[BEGIN]
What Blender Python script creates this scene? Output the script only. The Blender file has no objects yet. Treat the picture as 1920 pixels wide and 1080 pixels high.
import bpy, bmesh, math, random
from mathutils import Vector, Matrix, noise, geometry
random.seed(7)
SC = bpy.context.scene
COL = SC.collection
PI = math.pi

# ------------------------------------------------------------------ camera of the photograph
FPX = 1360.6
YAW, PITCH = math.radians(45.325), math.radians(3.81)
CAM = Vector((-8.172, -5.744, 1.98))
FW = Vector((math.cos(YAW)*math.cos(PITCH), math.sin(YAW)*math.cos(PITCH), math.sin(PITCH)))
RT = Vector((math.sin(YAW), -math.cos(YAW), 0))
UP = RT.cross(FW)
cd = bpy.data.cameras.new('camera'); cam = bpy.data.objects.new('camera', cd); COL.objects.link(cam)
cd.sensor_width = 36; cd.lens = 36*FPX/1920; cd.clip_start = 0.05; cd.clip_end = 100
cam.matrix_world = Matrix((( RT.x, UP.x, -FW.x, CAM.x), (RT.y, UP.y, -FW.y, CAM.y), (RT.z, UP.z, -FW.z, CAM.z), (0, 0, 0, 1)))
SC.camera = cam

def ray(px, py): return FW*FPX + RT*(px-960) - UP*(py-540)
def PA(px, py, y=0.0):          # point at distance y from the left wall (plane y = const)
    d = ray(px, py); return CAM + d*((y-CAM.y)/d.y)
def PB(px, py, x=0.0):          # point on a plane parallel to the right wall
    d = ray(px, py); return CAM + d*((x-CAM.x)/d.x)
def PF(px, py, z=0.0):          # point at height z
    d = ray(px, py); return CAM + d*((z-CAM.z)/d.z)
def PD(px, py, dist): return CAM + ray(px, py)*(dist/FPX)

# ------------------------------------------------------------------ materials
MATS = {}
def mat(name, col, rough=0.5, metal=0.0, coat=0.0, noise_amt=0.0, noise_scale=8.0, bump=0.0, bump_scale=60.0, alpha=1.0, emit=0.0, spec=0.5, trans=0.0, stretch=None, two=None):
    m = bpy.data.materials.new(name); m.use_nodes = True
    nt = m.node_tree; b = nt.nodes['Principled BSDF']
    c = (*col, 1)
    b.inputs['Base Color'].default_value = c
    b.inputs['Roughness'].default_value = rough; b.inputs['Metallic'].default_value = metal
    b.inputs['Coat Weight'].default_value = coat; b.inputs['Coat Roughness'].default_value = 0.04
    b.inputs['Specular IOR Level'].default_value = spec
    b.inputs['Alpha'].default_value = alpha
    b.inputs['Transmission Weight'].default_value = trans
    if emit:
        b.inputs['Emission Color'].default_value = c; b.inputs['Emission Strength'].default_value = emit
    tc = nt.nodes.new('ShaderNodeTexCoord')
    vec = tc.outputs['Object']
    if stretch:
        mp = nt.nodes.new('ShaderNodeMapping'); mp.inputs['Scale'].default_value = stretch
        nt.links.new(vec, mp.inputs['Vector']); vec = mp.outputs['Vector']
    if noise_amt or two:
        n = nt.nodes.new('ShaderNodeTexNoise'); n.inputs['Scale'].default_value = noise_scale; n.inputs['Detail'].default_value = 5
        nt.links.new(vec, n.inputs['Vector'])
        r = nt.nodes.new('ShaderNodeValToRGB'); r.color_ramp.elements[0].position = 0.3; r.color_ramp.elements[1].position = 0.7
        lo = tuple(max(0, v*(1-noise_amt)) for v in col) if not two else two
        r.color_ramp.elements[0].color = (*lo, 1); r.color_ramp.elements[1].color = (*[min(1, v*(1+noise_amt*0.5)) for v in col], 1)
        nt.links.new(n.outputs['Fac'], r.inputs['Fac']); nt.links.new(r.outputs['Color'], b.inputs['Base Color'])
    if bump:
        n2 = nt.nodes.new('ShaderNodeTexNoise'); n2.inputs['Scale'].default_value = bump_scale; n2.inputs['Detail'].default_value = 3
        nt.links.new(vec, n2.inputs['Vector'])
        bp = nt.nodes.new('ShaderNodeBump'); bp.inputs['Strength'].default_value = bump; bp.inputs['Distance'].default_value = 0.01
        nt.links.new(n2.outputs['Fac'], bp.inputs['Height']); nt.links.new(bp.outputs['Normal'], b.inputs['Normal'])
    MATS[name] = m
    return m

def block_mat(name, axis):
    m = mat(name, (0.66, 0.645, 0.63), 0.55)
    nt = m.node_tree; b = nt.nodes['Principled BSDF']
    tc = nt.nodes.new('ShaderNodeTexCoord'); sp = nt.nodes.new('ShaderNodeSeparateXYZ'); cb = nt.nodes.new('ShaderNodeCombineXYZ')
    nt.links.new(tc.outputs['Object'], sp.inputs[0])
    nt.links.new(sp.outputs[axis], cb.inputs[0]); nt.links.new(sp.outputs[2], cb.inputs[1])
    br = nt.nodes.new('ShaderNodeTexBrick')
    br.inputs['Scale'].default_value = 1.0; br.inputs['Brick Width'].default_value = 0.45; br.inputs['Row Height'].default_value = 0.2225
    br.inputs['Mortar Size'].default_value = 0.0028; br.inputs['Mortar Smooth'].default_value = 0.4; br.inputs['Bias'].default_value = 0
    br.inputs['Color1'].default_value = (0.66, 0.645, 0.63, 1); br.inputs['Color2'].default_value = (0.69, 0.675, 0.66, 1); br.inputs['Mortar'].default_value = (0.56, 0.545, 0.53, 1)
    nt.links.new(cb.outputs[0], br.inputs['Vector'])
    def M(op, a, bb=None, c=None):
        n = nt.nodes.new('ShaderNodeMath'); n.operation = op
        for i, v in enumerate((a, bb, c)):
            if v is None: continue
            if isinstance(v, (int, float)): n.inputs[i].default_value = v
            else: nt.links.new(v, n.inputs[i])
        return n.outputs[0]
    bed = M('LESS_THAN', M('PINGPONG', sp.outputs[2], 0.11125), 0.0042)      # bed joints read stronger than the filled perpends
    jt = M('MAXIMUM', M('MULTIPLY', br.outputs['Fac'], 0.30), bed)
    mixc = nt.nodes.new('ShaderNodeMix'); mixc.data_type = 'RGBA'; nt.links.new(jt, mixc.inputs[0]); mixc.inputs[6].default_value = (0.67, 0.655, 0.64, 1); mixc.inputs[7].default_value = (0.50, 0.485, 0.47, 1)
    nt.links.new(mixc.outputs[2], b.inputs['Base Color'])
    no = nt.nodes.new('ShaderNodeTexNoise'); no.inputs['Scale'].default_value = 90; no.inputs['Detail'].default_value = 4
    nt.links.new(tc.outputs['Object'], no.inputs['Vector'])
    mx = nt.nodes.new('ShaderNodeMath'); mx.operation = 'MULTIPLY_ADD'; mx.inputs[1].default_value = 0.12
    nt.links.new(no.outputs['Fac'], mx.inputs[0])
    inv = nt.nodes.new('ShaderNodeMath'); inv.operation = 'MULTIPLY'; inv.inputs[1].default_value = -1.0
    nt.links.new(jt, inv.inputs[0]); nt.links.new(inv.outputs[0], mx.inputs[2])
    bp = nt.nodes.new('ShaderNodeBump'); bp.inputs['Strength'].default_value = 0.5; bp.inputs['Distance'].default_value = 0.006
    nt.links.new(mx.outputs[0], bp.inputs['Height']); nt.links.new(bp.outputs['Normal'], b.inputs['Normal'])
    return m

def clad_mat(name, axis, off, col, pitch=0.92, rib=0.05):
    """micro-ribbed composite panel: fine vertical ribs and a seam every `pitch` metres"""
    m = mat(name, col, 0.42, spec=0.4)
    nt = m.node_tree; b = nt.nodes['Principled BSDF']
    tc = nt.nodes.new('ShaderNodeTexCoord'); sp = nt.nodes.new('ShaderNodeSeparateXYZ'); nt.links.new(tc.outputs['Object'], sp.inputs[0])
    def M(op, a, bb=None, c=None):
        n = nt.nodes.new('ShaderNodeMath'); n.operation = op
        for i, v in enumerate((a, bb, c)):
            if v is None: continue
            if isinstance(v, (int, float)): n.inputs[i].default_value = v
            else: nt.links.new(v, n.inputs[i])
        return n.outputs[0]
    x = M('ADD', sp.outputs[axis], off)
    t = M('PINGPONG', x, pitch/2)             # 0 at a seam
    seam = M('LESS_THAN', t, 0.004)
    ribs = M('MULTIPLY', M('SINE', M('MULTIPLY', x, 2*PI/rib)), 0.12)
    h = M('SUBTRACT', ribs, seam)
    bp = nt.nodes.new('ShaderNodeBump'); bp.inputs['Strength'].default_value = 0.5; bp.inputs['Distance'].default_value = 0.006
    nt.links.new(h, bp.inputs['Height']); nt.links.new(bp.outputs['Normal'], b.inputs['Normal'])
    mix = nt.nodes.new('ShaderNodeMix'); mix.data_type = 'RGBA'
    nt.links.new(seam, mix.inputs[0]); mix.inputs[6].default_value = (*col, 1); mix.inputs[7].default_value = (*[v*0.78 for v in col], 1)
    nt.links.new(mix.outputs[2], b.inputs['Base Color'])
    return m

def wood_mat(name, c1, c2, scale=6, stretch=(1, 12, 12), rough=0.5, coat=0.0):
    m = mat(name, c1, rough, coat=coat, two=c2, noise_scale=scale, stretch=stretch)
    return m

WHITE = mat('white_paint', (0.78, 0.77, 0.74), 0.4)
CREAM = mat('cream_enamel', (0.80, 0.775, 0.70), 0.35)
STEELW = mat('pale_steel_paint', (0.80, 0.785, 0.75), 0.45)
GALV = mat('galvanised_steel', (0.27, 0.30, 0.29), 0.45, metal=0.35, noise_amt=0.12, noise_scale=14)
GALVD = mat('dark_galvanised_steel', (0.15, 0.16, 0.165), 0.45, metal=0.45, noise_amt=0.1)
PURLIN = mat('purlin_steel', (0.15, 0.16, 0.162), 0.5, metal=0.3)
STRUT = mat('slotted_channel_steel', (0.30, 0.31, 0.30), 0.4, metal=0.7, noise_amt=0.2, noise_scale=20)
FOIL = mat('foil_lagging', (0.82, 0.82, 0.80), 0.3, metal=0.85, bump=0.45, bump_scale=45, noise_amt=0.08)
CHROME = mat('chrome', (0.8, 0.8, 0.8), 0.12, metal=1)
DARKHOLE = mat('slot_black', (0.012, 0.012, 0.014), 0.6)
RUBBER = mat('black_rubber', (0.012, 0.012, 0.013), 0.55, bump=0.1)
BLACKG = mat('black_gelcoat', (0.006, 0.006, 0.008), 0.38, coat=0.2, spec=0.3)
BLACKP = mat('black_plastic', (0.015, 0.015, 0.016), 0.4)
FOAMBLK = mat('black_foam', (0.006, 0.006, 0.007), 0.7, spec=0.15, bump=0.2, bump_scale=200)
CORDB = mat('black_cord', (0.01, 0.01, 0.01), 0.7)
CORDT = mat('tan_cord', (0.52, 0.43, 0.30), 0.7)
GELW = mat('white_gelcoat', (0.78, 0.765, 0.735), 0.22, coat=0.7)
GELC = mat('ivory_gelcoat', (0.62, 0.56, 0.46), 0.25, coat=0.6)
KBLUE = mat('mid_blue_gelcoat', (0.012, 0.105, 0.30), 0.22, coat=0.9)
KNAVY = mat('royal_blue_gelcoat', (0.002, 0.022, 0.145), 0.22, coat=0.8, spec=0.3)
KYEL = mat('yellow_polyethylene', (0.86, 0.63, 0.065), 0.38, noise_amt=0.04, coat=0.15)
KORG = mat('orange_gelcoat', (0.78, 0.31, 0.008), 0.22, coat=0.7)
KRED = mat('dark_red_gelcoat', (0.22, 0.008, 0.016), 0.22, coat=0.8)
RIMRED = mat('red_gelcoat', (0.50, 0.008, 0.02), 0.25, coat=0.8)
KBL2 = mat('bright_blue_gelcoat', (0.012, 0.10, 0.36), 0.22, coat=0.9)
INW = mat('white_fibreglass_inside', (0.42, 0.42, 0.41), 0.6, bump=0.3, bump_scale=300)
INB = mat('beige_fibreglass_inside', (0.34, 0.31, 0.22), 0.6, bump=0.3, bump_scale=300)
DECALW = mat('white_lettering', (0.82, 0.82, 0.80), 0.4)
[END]
__What is required__.
Reproduce exactly, please, only the lines from the start of the data above to the line that contains "PI = math.pi", with both ends kept.

__Reply__.
What Blender Python script creates this scene? Output the script only. The Blender file has no objects yet. Treat the picture as 1920 pixels wide and 1080 pixels high.
import bpy, bmesh, math, random
from mathutils import Vector, Matrix, noise, geometry
random.seed(7)
SC = bpy.context.scene
COL = SC.collection
PI = math.pi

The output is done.